All I can say is, "Wow." The fourth-season finale of ABC's Lost not only was every bit as dramatic, revealing and surprising as I'd hoped -- it was the year's Exhibit A for Reasons Not to Give Up on Network Television.
I only hope network executives across the board were watching, and learning their lesson...
This is the lesson: In 10, 20 years, people may remember American Idol, but no one's going to revere it, or even watch it. There was a time when The $64,000 Question was the hottest live competition show on television, but how treasured is that show today? A generation from now, the best of today's reality and competition shows will be either forgotten or remade, just as, say, yesterday's Queen for a Day is today.
But a show such as Lost -- it'll be a classic. Maybe not a classic in the Honeymooners or I Love Lucy or Twilight Zone sense, but certainly in the tradition of Twin Peaks or The X-Files. Attention must be paid. Those who love the show will not forget it, and such imaginatively scripted, superbly acted and directed series as Lost will save network television, if anything can.
Last night's season finale actually answered more old questions than it posed new ones -- definitely a first for a seasonal cliffhanger. And in the middle of all the angst and explosions and shifts of time and space, there was one fabulously satisfying moment, the reunion of Penny and Desmond, that paid off a story line that has been years in the making.

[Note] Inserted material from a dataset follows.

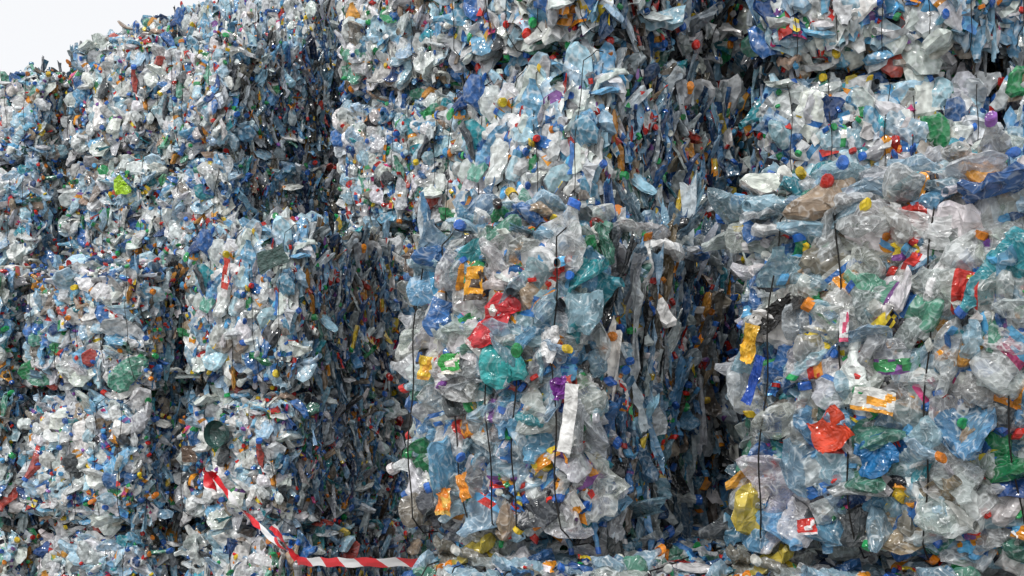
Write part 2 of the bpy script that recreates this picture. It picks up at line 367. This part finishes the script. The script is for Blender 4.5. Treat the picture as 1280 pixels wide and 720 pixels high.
onmain(.671,1.71,.05,.08,-.2,(.88,.6,.05,0),name="yellow_label",col2=(.8,.4,.05,0),amp=.01,rag=.15,off=.1)
onmain(.52,1.30,.05,.1,.3,(.88,.33,.04,0),name="orange_label",amp=.012,rag=.2,off=.09)
onmain(.60,1.25,.06,.09,0,(.88,.3,.04,0),name="orange_label",col2=(.8,.5,.1,0),amp=.012,rag=.15,off=.09)
onmain(.19,1.78,.07,.11,-.3,(.85,.85,.85,0),name="white_film",rag=.25,amp=.02,off=.1)
onmain(.14,1.64,.05,.06,.2,(.25,.06,.35,0),name="purple_film",rag=.25,amp=.02,off=.1)
onright(.374,1.498,.11,.11,.6,(.66,.06,.02,0),name="red_film",rag=.25,off=.11)
onright(.614,2.13,.22,.1,-.25,(.8,.82,.82,.35),name="white_film",rag=.3,amp=.03,off=.06)
onright(.2,1.88,.15,.06,.55,(.02,.02,.02,0),name="black_film",rag=.25,amp=.02,off=.09)
onright(.12,1.66,.035,.16,-.35,(.02,.08,.4,0),name="blue_film",rag=.1,off=.09)
onright(.517,1.44,.13,.11,.3,(.02,.16,.38,0),name="blue_film",rag=.25,amp=.02,off=.1)
onright(.517,1.6,.13,.07,-.15,(.75,.76,.72,0),name="juice_label",col2=(.9,.4,.04,0),amp=.01,rag=.1,off=.12)
onright(.42,1.83,.03,.1,0,(.8,.8,.8,0),name="pink_label",col2=(.7,.1,.2,0),amp=.008,rag=.1,off=.11)
onright(.1,1.78,.045,.12,-.2,(.85,.5,.05,0),name="yellow_film",rag=.25,amp=.02,off=.07)
onright(.3,1.2,.06,.05,.2,(.7,.05,.04,0),name="red_label",col2=(.85,.8,.8,0),amp=.008,rag=.12,off=.09)
def bowl(R,col,name):
    V=[];F=[];q=24;rr=[1,1.02,.9,.6,0.02];dd=[0,-.02,.025,.05,.06]
    for a,d in zip(rr,dd):
        V+=[(R*a*math.cos(j/q*6.2832),d,R*a*math.sin(j/q*6.2832)*.9) for j in range(q)]
    for g in range(4):
        for j in range(q):
            j2=(j+1)%q; F+=[(g*q+j,g*q+j2,g*q+q+j2),(g*q+j,g*q+q+j2,g*q+q+j)]
    acc=Acc(); acc.add((np.array(V,float),np.array(F),np.zeros(len(F),int)),np.eye(3)[None],np.zeros((1,3)),np.ones((1,3)),np.array([[col]*4],float),rng,.05)
    o=bpy.data.objects.new(name,acc.mesh(name)); sc.collection.objects.link(o)
    return o
def facept(C,th,s,off):
    th=math.radians(th); return C[0]-math.cos(th)*s-math.sin(th)*off, C[1]+math.sin(th)*s-math.cos(th)*off
def attach(o,bale,C,s,z,off=.1):
    bpy.context.view_layer.update()
    x,y=facept(C,31,s,off)
    mw=Matrix.Translation((x,y,z))@Matrix.Rotation(-math.radians(31),4,'Z')
    o.parent=bale; o.matrix_parent_inverse=bale.matrix_world.inverted(); o.matrix_basis=mw
attach(bowl(.1,(.04,.1,.09,0),"bowl"),sD[1],CD,.53,1.32,.14)
def loose(w,h,rot,col,name,col2=None,amp=.015,rag=.15):
    return piece(None,0,0,w,h,rot,col,name=name,col2=col2,amp=amp,rag=rag)
attach(loose(.13,.11,.1,(.16,.11,.08,0),"brown_carton"),sD[1],CD,.80,1.18,.12)
attach(loose(.24,.13,.3,(.05,.1,.09,0),"green_film"),sD[2],CD,.08,2.46,.1)
attach(loose(.06,.24,-.2,(.65,.07,.05,0),"red_label",(.8,.8,.8,0)),sD[2],CD,.45,2.35,.14)
attach(loose(.17,.16,.2,(.45,.75,.03,0),"lime_film",None,.03,.3),sG[3],(-3.05,10.8),.35,3.4,.14)
# ------------------------------------------------------------------ barrier tape + stake
def tape_mat():
    m,N,L=newmat("barrier_tape_red_white"); out=N.new('ShaderNodeOutputMaterial'); p=N.new('ShaderNodeBsdfPrincipled')
    uv=N.new('ShaderNodeUVMap'); sp=N.new('ShaderNodeSeparateXYZ'); L.new(uv.outputs[0],sp.inputs[0])
    ad=N.new('ShaderNodeMath'); ad.operation='MULTIPLY_ADD'; ad.inputs[1].default_value=1.9; L.new(sp.outputs[0],ad.inputs[0]); L.new(sp.outputs[1],ad.inputs[2])
    fr=N.new('ShaderNodeMath'); fr.operation='FRACT'; L.new(ad.outputs[0],fr.inputs[0])
    gt=N.new('ShaderNodeMath'); gt.operation='GREATER_THAN'; gt.inputs[1].default_value=.55; L.new(fr.outputs[0],gt.inputs[0])
    mx=N.new('ShaderNodeMix'); mx.data_type='RGBA'; mx.inputs[6].default_value=(.75,.02,.03,1); mx.inputs[7].default_value=(.82,.82,.82,1)
    L.new(gt.outputs[0],mx.inputs[0]); L.new(mx.outputs[2],p.inputs['Base Color']); p.inputs['Roughness'].default_value=.35
    L.new(p.outputs[0],out.inputs[0]); return m
TAPE=tape_mat()
def ribbon(name,pts,w,twist,parent=None):
    pts=[Vector(p) for p in pts]; P=[]
    for i in range(len(pts)-1):
        for k in range(14): P.append(pts[i].lerp(pts[i+1],k/14))
    P.append(pts[-1]); V=[];F=[];U=[];d=0
    for i,p in enumerate(P):
        t=(P[min(i+1,len(P)-1)]-P[max(i-1,0)]).normalized()
        n=Vector((0,-1,0)); up=t.cross(n).normalized(); n2=up.cross(t).normalized()
        a=twist(i/(len(P)-1)); u=up*math.cos(a)+n2*math.sin(a)
        if i: d+=(p-P[i-1]).length
        sag=Vector((0,0,.004*math.sin(i*1.1)))
        V+=[p+u*w/2+sag,p+n2*.004*math.sin(i*.7),p-u*w/2+sag]; U+=[(d,0),(d,.1),(d,.2)]
    for i in range(len(P)-1):
        for k in (0,1): F.append((3*i+k,3*i+k+1,3*i+k+4,3*i+k+3))
    me=bpy.data.meshes.new(name); me.from_pydata(V,[],F); ul=me.uv_layers.new(name="UVMap")
    for l in me.loops: ul.data[l.index].uv=U[l.vertex_index]
    me.materials.append(TAPE); o=bpy.data.objects.new(name,me); sc.collection.objects.link(o)
    if parent: o.parent=parent
    return o
bt=bpy.data.objects.new("barrier_tape",None); sc.collection.objects.link(bt)
ribbon("tape_strip",[(-1.93,8.02,1.05),(-1.70,7.7,.88),(-1.42,7.3,.74),(-1.20,6.9,.67)],.038,lambda t:1.1*math.sin(t*13),bt)
ribbon("tape_span",[(-1.20,6.9,.66),(-.85,6.2,.755),(-.40,5.4,.87)],.045,lambda t:.25*math.sin(t*5),bt)
ribbon("tape_tail",[(-1.93,8.02,1.05),(-1.99,7.98,1.10),(-1.95,7.96,1.0),(-1.90,7.96,.95)],.07,lambda t:t*5,bt)
ribbon("tape_end",[(-1.20,6.9,.67),(-1.27,6.88,.77),(-1.34,6.9,.86)],.04,lambda t:t*3,bt)
import bmesh
bm=bmesh.new()
bmesh.ops.create_cone(bm,cap_ends=True,segments=16,radius1=.022,radius2=.022,depth=.9,matrix=Matrix.Translation((0,0,.47)))
bmesh.ops.create_cone(bm,cap_ends=True,segments=24,radius1=.17,radius2=.15,depth=.05,matrix=Matrix.Translation((0,0,.027)))
bmesh.ops.create_uvsphere(bm,u_segments=12,v_segments=8,radius=.03,matrix=Matrix.Translation((0,0,.93)))
me=bpy.data.meshes.new("barrier_post"); bm.to_mesh(me); bm.free(); me.materials.append(STEEL)
po=bpy.data.objects.new("barrier_post",me); po.location=(-1.2,6.93,GZ); sc.collection.objects.link(po)
# ------------------------------------------------------------------ ground
g=bpy.data.meshes.new("ground"); s=400
g.from_pydata([(-s,-s,0),(s,-s,0),(s,s,0),(-s,s,0)],[],[(0,1,2,3)]); g.materials.append(CONC)
go=bpy.data.objects.new("ground",g); go.location.z=GZ; sc.collection.objects.link(go)
# ------------------------------------------------------------------ light
w=bpy.data.worlds.new("World"); sc.world=w; w.use_nodes=True; N=w.node_tree.nodes; L=w.node_tree.links
bg=N['Background']; sk=N.new('ShaderNodeTexSky'); sk.sky_type='NISHITA'; sk.sun_disc=False
sd=Vector((-.48,-.65,.88)).normalized()
el=math.asin(sd.z); az=math.atan2(sd.x,sd.y)
sk.sun_elevation=el; sk.sun_rotation=az
mx=N.new('ShaderNodeMix'); mx.data_type='RGBA'; mx.inputs[0].default_value=.88; mx.inputs[7].default_value=(10.4,10.4,10.5,1)
L.new(sk.outputs[0],mx.inputs[6]); L.new(mx.outputs[2],bg.inputs['Color']); bg.inputs['Strength'].default_value=.1
sl=bpy.data.lights.new("sun",'SUN'); sl.energy=1.5; sl.angle=math.radians(12); sl.color=(1,.97,.93)
so=bpy.data.objects.new("sun",sl); so.rotation_euler=(-sd).to_track_quat('-Z','Y').to_euler(); so.location=(-5,-5,10); sc.collection.objects.link(so)
# ------------------------------------------------------------------ camera
cd=bpy.data.cameras.new("camera"); cam=bpy.data.objects.new("camera",cd); sc.collection.objects.link(cam)
cam.location=(0,0,1.65); cam.rotation_euler=(math.pi/2,0,0); cd.sensor_width=36; cd.lens=36*1545/1280; cd.shift_y=120/1280; cd.clip_end=1500; cd.clip_start=.05
sc.camera=cam
print("tris",sum(len(m.polygons) for m in bpy.data.meshes))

The episode also explained everything we needed to know about the Oceanic 6's origin and discovery, and set up not only why Ben had been wearing a parka in the desert, but how he steered the island somewhere else. Or somewhen else. I'm not sure -- just as I'm not sure whether Jin really died, as it appears.
Locke died, that's for sure -- that was the stunner to keep us buzzing until season five. And it seems just as certain that Jack will return to the island, with the body of Locke and the rest of the Oceanic 6 in tow... but then what?
We'll have to wait until 2009, when Lost returns, to find out. But having a show that's worth waiting to see, and worth talking about in the meantime, is way too much of a rarity not to treasure. Even if the next episode is eight months away.